Austria, Finland, Ireland and the UK also made significant contributions to the lander.

The data returned by this mission will open a window to the past, to 4600 million years ago and an epoch when only a vast swarm of asteroids and comets surrounded the Sun, before the planets swirled into being.

The quest to unlock the secrets of the solar system

The oldest and most primitive bodies in the solar system, comets are, basically, icy preserves of the material present during the formation of the solar system, relics of a time long, long ago. "Comets are primordial remnants of the early solar system," elaborates Paul R. Weissman, JPL, an interdisciplinary scientist on Rosetta.

Since they have remained unchanged by comparison to other bodies within our solar system, comets provide the earliest record of materials in a pristine form, and, hence, they are the keys to unlocking the secrets of the our universe.

No one really knows just how many comets there are, but planetary scientists have estimated that there may be billions of them out beyond the orbits of Pluto or Neptune when it orbits farther out than the small planet.

What scientists do know, and what draws them to study comets, is that these icy bodies brought "volatile" light elements to the planets, played an important role in forming oceans and atmospheres, and they carry complex organic molecules -- including hydrogen, carbon, oxygen, and nitrogen -- that may have been involved in the origin of life on Earth.

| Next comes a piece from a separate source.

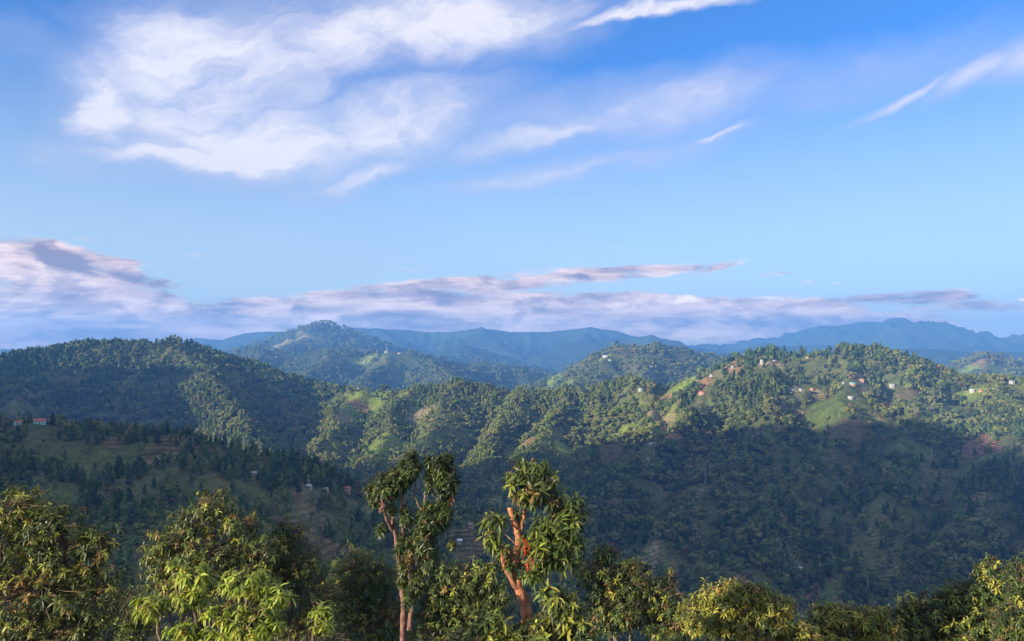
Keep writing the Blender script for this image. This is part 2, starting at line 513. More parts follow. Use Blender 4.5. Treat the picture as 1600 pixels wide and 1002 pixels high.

These elements, of course, make up nucleic and amino acids, the building blocks of life as we know it.

For decades now, scientists have pondered whether life on Earth was spawned by a chance comet encounter, in a transfer process known as panspermia. Once only whispered about behind closed doors, the concept of panspermia has risen to greater acceptance during the last decade, and Rosetta just may find the answer and unravel that grand mystery.

"Rosetta carries more instruments than any previous scientific spacecraft -- that makes it challenging and one of the most exciting missions ever," Alexander adds. "We anticipate major discoveries, just like Galileo and Cassini."